_Data block:_
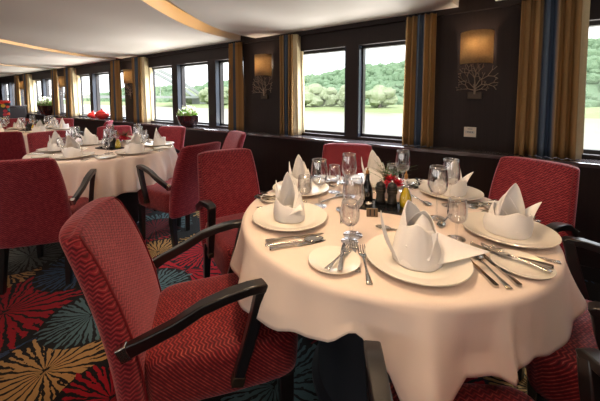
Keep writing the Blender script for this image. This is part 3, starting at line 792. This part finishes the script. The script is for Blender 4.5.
# ------------------------------------------------------------------ wall lamps, switches, curtains
PIERS = [.22, 2.53, 5.86, 9.12, 12.4]
def branch(mb, p, d, L, r, depth, rr):
    p = Vector(p); d = Vector(d).normalized(); pts = [p]; q = p
    for i in range(3):
        d = (d+Vector((rr.uniform(-.12, .08), rr.uniform(-.22, .22), rr.uniform(-.08, .16)))).normalized()
        q = q+d*L/3; q = Vector((min(q.x, -.012), q.y, q.z)); pts.append(q)
    mb.tube(pts, [r, r*.92, r*.84, r*.74], 6)
    if depth == 0: mb.ball(q, r*1.7, seg=6, ring=4); return
    for s in (-1, 1):
        a = s*rr.uniform(.35, .75); nd = Vector((d.x+rr.uniform(-.2, .1), d.y*cos(a)+d.z*sin(a), d.z*cos(a)-d.y*sin(a)))
        branch(mb, q, nd, L*rr.uniform(.66, .86), r*.8, depth-1, rr)
def make_sconce():
    t = thing('wall_lamp', '', 'wall lamp', group='wall lamps between the windows')
    m = MB(); rad = .118
    m.grid(lambda u, v: (-.012-rad*1.0*sin(pi*u), rad*cos(pi*u), .0+.262*v), 32, 4, uv=False)
    sh = m.build('lamp_shade', M['shade'], t, angle=180, solid=.002)
    for z in (0, .262):
        r_ = MB(); r_.tube([(-.012-rad*sin(pi*u/24), rad*cos(pi*u/24), z) for u in range(25)], .0025, 5); r_.build('shade_ring', M['plate_metal'], sh)
    m = MB(); m.box(-.012, -.002, -.05, .05, .02, .24); m.build('back_plate', M['plate_metal'], t, bevel=.002)
    m = MB(); m.tube([(-.01, 0, .10), (-.055, 0, .10), (-.055, 0, .115)], .008, 8); m.build('lamp_holder', M['plate_metal'], t)
    m = MB(); m.ball((-.055, 0, .12), .016, (1, 1, 1.3), 12, 8); m.build('bulb', M['bulb'], t)
    b = MB(); rr = random.Random(11)
    b.tube([(-.02, 0, -.245), (-.024, 0, -.2), (-.028, .004, -.16)], [.009, .008, .008], 8)
    for a, L, z in ((-86, .05, -.215), (-58, .062, -.205), (-30, .072, -.19), (-6, .078, -.175), (18, .075, -.185), (46, .066, -.2), (78, .052, -.212)):
        branch(b, (-.026, .0, z), (-.2, sin(R(a)), cos(R(a))), L, .0042, 3, rr)
    b.build('twig_ornament', M['antler'], t)
    m = MB(); m.box(-.02, -.002, -.052, .052, -.285, -.225); m.build('ornament_plate', M['plate_metal'], t, bevel=.003)
    return Proto(t)
SCONCE = make_sconce()
LL = ['golden half round wall lamp with twig ornament, largest, at right', 'golden half round wall lamp, second from the right, above the left rear chair', 'golden half round wall lamp beyond the three window bay, third from right', 'small distant golden wall lamp, fourth from right, beside the dark planters', 'farthest and smallest golden wall lamp at the left edge']
for k, y in enumerate(PIERS):
    SCONCE.put((XW-.0005, y, 1.51), 0, LL[k])
    L = bpy.data.lights.new('lamp_glow', 'POINT'); L.energy = 2.4; L.color = (1, .84, .64); L.shadow_soft_size = .03
    o = bpy.data.objects.new('lamp_glow', L); C.objects.link(o); o.location = (XW-.075, y, 1.66)
def make_switch():
    t = thing('wall_switch', '', 'switch', group='wall switches')
    m = MB(); m.box(-.008, -.001, -.045, .045, -.042, .042); m.build('plate', M['outlet'], t, bevel=.002)
    m = MB(); m.box(-.011, -.008, -.034, .034, -.012, .008); m.build('rocker', simple('grey rocker', lin(200, 196, 190), .3), t, bevel=.001)
    m = MB()
    for z, x0, x1, h in ((.026, -.018, .018, .005), (.0, -.022, -.013, .009), (.0, -.006, .004, .009), (.0, .010, .019, .009)):
        m.box(-.0116, -.0075, x0, x1, z-h/2, z+h/2)
    m.build('print', simple('grey switch print', lin(96, 92, 96), .5), t, smooth=False)
    return Proto(t)
SW = make_switch()
SW.put((XW, .244, .947), 0, 'cream wall switch below the largest wall lamp'); SW.put((XW, 9.1, .93), 0, 'small cream wall switch below the fourth wall lamp')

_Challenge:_
Return the material word for word. Pictures are not part of the copy.

_Response below:_
Keep writing the Blender script for this image. This is part 3, starting at line 792. This part finishes the script. The script is for Blender 4.5.
# ------------------------------------------------------------------ wall lamps, switches, curtains
PIERS = [.22, 2.53, 5.86, 9.12, 12.4]
def branch(mb, p, d, L, r, depth, rr):
    p = Vector(p); d = Vector(d).normalized(); pts = [p]; q = p
    for i in range(3):
        d = (d+Vector((rr.uniform(-.12, .08), rr.uniform(-.22, .22), rr.uniform(-.08, .16)))).normalized()
        q = q+d*L/3; q = Vector((min(q.x, -.012), q.y, q.z)); pts.append(q)
    mb.tube(pts, [r, r*.92, r*.84, r*.74], 6)
    if depth == 0: mb.ball(q, r*1.7, seg=6, ring=4); return
    for s in (-1, 1):
        a = s*rr.uniform(.35, .75); nd = Vector((d.x+rr.uniform(-.2, .1), d.y*cos(a)+d.z*sin(a), d.z*cos(a)-d.y*sin(a)))
        branch(mb, q, nd, L*rr.uniform(.66, .86), r*.8, depth-1, rr)
def make_sconce():
    t = thing('wall_lamp', '', 'wall lamp', group='wall lamps between the windows')
    m = MB(); rad = .118
    m.grid(lambda u, v: (-.012-rad*1.0*sin(pi*u), rad*cos(pi*u), .0+.262*v), 32, 4, uv=False)
    sh = m.build('lamp_shade', M['shade'], t, angle=180, solid=.002)
    for z in (0, .262):
        r_ = MB(); r_.tube([(-.012-rad*sin(pi*u/24), rad*cos(pi*u/24), z) for u in range(25)], .0025, 5); r_.build('shade_ring', M['plate_metal'], sh)
    m = MB(); m.box(-.012, -.002, -.05, .05, .02, .24); m.build('back_plate', M['plate_metal'], t, bevel=.002)
    m = MB(); m.tube([(-.01, 0, .10), (-.055, 0, .10), (-.055, 0, .115)], .008, 8); m.build('lamp_holder', M['plate_metal'], t)
    m = MB(); m.ball((-.055, 0, .12), .016, (1, 1, 1.3), 12, 8); m.build('bulb', M['bulb'], t)
    b = MB(); rr = random.Random(11)
    b.tube([(-.02, 0, -.245), (-.024, 0, -.2), (-.028, .004, -.16)], [.009, .008, .008], 8)
    for a, L, z in ((-86, .05, -.215), (-58, .062, -.205), (-30, .072, -.19), (-6, .078, -.175), (18, .075, -.185), (46, .066, -.2), (78, .052, -.212)):
        branch(b, (-.026, .0, z), (-.2, sin(R(a)), cos(R(a))), L, .0042, 3, rr)
    b.build('twig_ornament', M['antler'], t)
    m = MB(); m.box(-.02, -.002, -.052, .052, -.285, -.225); m.build('ornament_plate', M['plate_metal'], t, bevel=.003)
    return Proto(t)
SCONCE = make_sconce()
LL = ['golden half round wall lamp with twig ornament, largest, at right', 'golden half round wall lamp, second from the right, above the left rear chair', 'golden half round wall lamp beyond the three window bay, third from right', 'small distant golden wall lamp, fourth from right, beside the dark planters', 'farthest and smallest golden wall lamp at the left edge']
for k, y in enumerate(PIERS):
    SCONCE.put((XW-.0005, y, 1.51), 0, LL[k])
    L = bpy.data.lights.new('lamp_glow', 'POINT'); L.energy = 2.4; L.color = (1, .84, .64); L.shadow_soft_size = .03
    o = bpy.data.objects.new('lamp_glow', L); C.objects.link(o); o.location = (XW-.075, y, 1.66)
def make_switch():
    t = thing('wall_switch', '', 'switch', group='wall switches')
    m = MB(); m.box(-.008, -.001, -.045, .045, -.042, .042); m.build('plate', M['outlet'], t, bevel=.002)
    m = MB(); m.box(-.011, -.008, -.034, .034, -.012, .008); m.build('rocker', simple('grey rocker', lin(200, 196, 190), .3), t, bevel=.001)
    m = MB()
    for z, x0, x1, h in ((.026, -.018, .018, .005), (.0, -.022, -.013, .009), (.0, -.006, .004, .009), (.0, .010, .019, .009)):
        m.box(-.0116, -.0075, x0, x1, z-h/2, z+h/2)
    m.build('print', simple('grey switch print', lin(96, 92, 96), .5), t, smooth=False)
    return Proto(t)
SW = make_switch()
SW.put((XW, .244, .947), 0, 'cream wall switch below the largest wall lamp'); SW.put((XW, 9.1, .93), 0, 'small cream wall switch below the fourth wall lamp')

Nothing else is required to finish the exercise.